A literatura dita teuto-brasileira parece ocupar, portanto, um entrelugar entre as literaturas brasileira e alemã. Ela não se articula com a literatura brasileira que se fazia à mesma época, uma transição entre o parnasiano e o moderno, não sendo considerada brasileira pela totalidade dos críticos. O próprio uso da língua alemã em solo brasileiro coloca o grupo em uma situação de marginalidade e isolamento, que se observa pela ausência de referências nos estudos sobre literatura brasileira e mesmo catarinense. Igualmente difere da literatura produzida então na Alemanha, tematicamente por ter absorvido o pathos da imigração e sua conseqüências na identidade, além de utilizar os esquemas de composição de Goethe, apesar de não alcançar sua inspiração filosófica.

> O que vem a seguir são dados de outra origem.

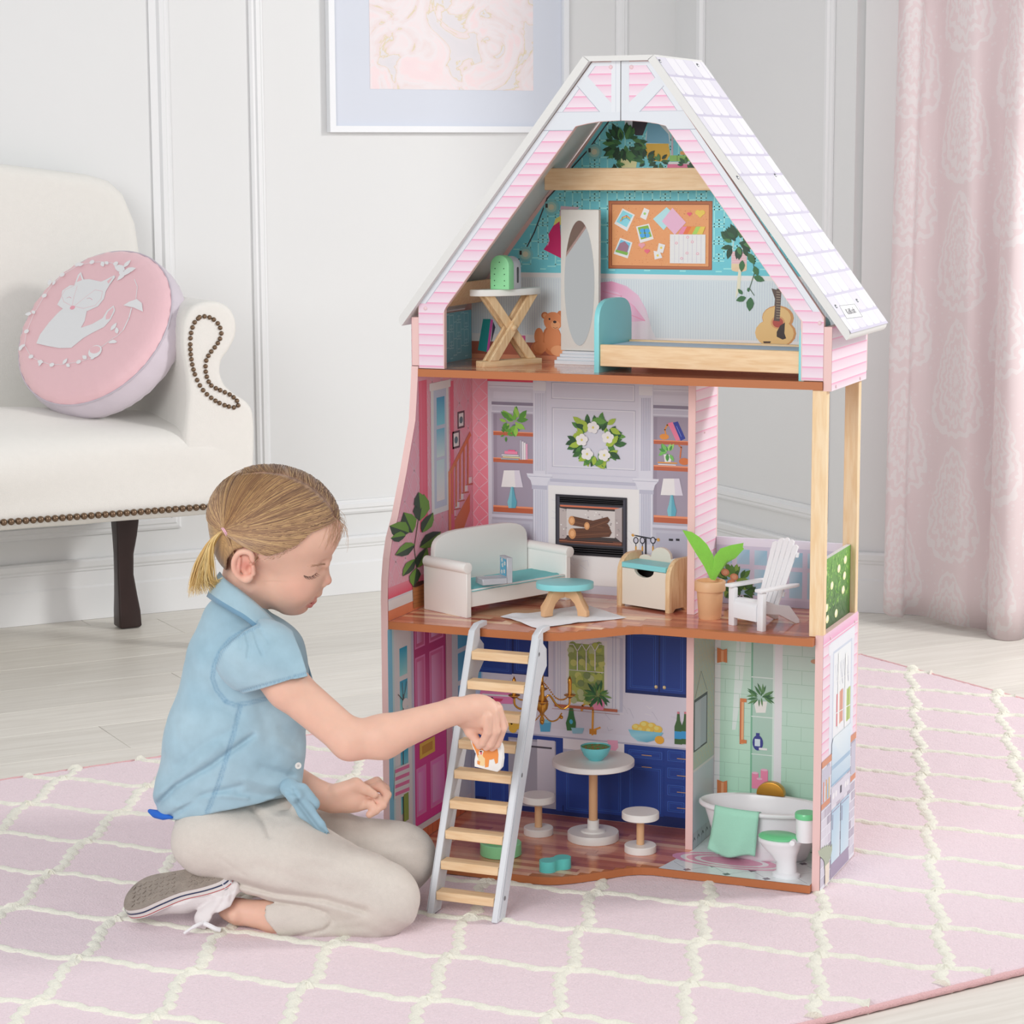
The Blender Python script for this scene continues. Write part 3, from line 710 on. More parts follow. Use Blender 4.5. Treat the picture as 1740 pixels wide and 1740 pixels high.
for i in range(420):
    u_, v_ = 1042+160*rnd.random(), 349+101*rnd.random(); A.rect(u_, v_, u_+1.1, v_+1.1, rnd.choice([(206, 128, 78), (236, 172, 122), (196, 118, 70)]), 6)
A.k = 7
def card(pts, bg, inner=None):
    A.poly(pts, bg); cx, cy = sum(p[0] for p in pts)/4, sum(p[1] for p in pts)/4
    if inner: A.poly([(cx+(x-cx)*.8, cy+(y-cy)*.74-1.5) for x, y in pts], inner)
card([(1058, 354), (1079, 365), (1066, 393), (1044, 380)], (240, 240, 240), (130, 205, 226))
for i, c in enumerate([(220, 90, 80), (240, 180, 80), (130, 200, 130), (110, 150, 215)]): A.line([(1054+i, 376-i*0), (1058, 369+i*1.4), (1065, 366+i*1.5), (1071, 371+i*1.3)], .0011, c)
card([(1081, 385), (1103, 380), (1111, 406), (1088, 413)], (240, 240, 240), (126, 170, 60))
for sx, sy in ((-1, -1), (1, -1), (-1, 1), (1, 1)): A.ell(1096+sx*4, 396+sy*4, 4.6, 3.8, (70, 160, 220))
A.line([(1095, 390), (1097, 402)], .001, (30, 40, 60))
card([(1054, 404), (1075, 412), (1067, 439), (1043, 431)], (240, 240, 240), (108, 186, 214)); A.poly([(1048, 425), (1054, 413), (1062, 410), (1069, 418), (1066, 430)], (150, 110, 130)); A.poly([(1047, 424), (1068, 429), (1066, 434), (1046, 428)], (120, 170, 70))
card([(1095, 353), (1104, 357), (1098, 374), (1088, 369)], (238, 240, 236)); A.ell(1096, 363, 2.2, 2.2, (150, 200, 110))
card([(1133, 352), (1149, 366), (1128, 391), (1110, 372)], (170, 212, 222)); card([(1143, 353), (1166, 378), (1147, 399), (1125, 376)], (222, 172, 198))
def heart(u, v, s, c): A.ell(u-s*.45, v, s*.6, s*.55, c); A.ell(u+s*.45, v, s*.6, s*.55, c); A.poly([(u-s*.95, v+s*.15), (u, v+s*1.2), (u+s*.95, v+s*.15)], c)
heart(1172, 363, 4, (220, 90, 110)); heart(1190, 361, 8, (240, 188, 80)); heart(1091, 416, 5.5, (232, 150, 160)); heart(1100, 426, 4.5, (224, 100, 120))
card([(1120, 413), (1131, 416), (1127, 430), (1117, 428)], (240, 240, 238)); card([(1111, 426), (1122, 428), (1126, 438), (1113, 441)], (240, 240, 238)); A.ell(1124, 421, 2, 2, (240, 200, 90)); A.ell(1118, 434, 2, 2, (240, 200, 90))
for i, c in enumerate([(222, 130, 160), (232, 110, 60), (240, 140, 60), (160, 200, 90), (226, 190, 80)]): A.poly([(1160+i*7.8, 385), (1168+i*7.8, 385), (1163+i*7.8, 398), (1153+i*7.8, 398)], c)
A.rect(1139, 398, 1199, 448, (240, 238, 240)); kk = A.k+1
for i in range(1, 8): A.rect(1139+i*7.5, 400, 1139.6+i*7.5, 446, (200, 196, 206), kk)
for i in range(1, 6): A.rect(1141, 400+i*8, 1198, 400.6+i*8, (200, 196, 206), kk)
A.k = kk
for u_, v_ in ((1150, 413), (1169, 403), (1177, 411), (1168, 430), (1186, 431), (1159, 439)): A.ell(u_, v_, 2.4, 2.2, (226, 150, 170)); A.ell(u_, v_, 1.4, 1.3, (240, 238, 240))
A.build('printed_pin_board', BWU)
A = new()                                                     # string of lights
A.line([(1036, 204), (1000, 254), (973, 284), (948, 318), (930, 337), (908, 395), (887, 436), (865, 455), (843, 481), (822, 505)], .0022, (62, 60, 66))
for u_, v_ in ((1010, 258), (937, 352), (893, 432)):
    for r_, c in ((13, (122, 188, 192)), (9, (160, 196, 186)), (5, (206, 204, 180))): A.ell(u_, v_, r_, r_, c)
    A.rect(u_-10, v_-6, u_-6, v_+1, (60, 52, 50))
A.build('printed_light_string', BWU)
A = new()                                                     # dress-up cloth
A.poly([(953, 350), (985, 352), (970, 372), (950, 372)], (206, 178, 190)); A.poly([(944, 372), (956, 365), (956, 380), (938, 392)], (232, 206, 110))
A.poly([(951, 376), (956, 440), (924, 424), (934, 410), (932, 398), (940, 384)], (196, 30, 100)); A.poly([(934, 404), (930, 418), (924, 424), (932, 416)], (224, 150, 190))
A.build('printed_pink_cloth', BWU)
A = new()                                                     # tulle skirt
c1, c2, c3 = (226, 182, 204), (214, 214, 228), (228, 150, 182)
A.poly([(1018, 480), (1040, 478), (1065, 486), (1085, 502), (1098, 526), (1108, 560), (1120, 585), (1018, 585)], [c3, c3, c1, c1, c1, c2, c2, c1])
A.poly([(1022, 490), (1050, 497), (1078, 520), (1097, 545), (1070, 547), (1060, 560), (1020, 556)], [c3, c1, c3, (232, 160, 190), c1, c1, c3])
A.line([(1024, 495), (1056, 503), (1060, 530), (1096, 545)], .0012, (220, 140, 170))
A.build('printed_tulle_skirt', BWU)
def bush(A, u, v, ru, rv, n, L, cols, seed, w=.45):
    r_ = random.Random(seed)
    for i in range(n):
        t = 2*PI*r_.random(); q = math.sqrt(r_.random()); a_ = math.degrees(t)+r_.uniform(-50, 50)
        A.leaf(u+math.cos(t)*ru*q*.6, v-math.sin(t)*rv*q*.6, L*r_.uniform(.7, 1.2), a_, r_.choice(cols), w)
GR = [(38, 86, 52), (52, 104, 60), (30, 70, 44), (74, 124, 70), (24, 60, 40)]
A = new()                                                     # shelf top plant, lamp, books
A.poly([(1075, 205), (1101, 207), (1092, 230), (1080, 230), (1074, 222)], (52, 48, 60)); A.poly([(1062, 205), (1075, 205), (1074, 222), (1062, 224)], (196, 204, 214))
A.ell(1118, 236, 21, 32, (206, 214, 222)); A.poly([(1101, 209), (1120, 211), (1136, 228), (1138, 244), (1098, 243)], (116, 172, 198)); A.poly([(1098, 244), (1136, 244), (1139, 262), (1132, 275), (1102, 273), (1097, 258)], (238, 174, 62))
A.rect(1141, 230, 1144, 272, (190, 176, 190)); A.rect(1138, 264, 1175, 274, (140, 190, 96)); A.rect(1150, 264, 1152, 274, (116, 160, 80)); A.rect(1136, 275, 1180, 279, (226, 224, 230)); A.rect(1134, 279, 1184, 289, (226, 116, 150)); A.rect(1156, 257, 1166, 263, (236, 160, 90))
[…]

A literatura teuto-brasileira se volta, tamanho o seu isolamento para com as outras expressões literárias, para a construção de seu próprio lugar, como se não houvesse "retorno" a uma situação anterior, e somente a partir da nova realidade necessitassem reconstruir sua identidade.

A leitura dos poemas em idioma alemão produzidos nas zonas de colonização de Santa Catarina nos permitiram, portanto, uma incursão tanto ao dia-a-dia do imigrante, bem como ao seu próprio imaginário e de seus descendentes, que através da expressão poética exprimiam sua sensibilidade, mas principalmente, como instrumento ideológico, a representação de seus interesses na manutenção da germanidade, que aos poucos esmorecia ante o próprio desenvolvimento da cidade e suas crescentes relações nas tramas comerciais e sociais com o país que os abrigou.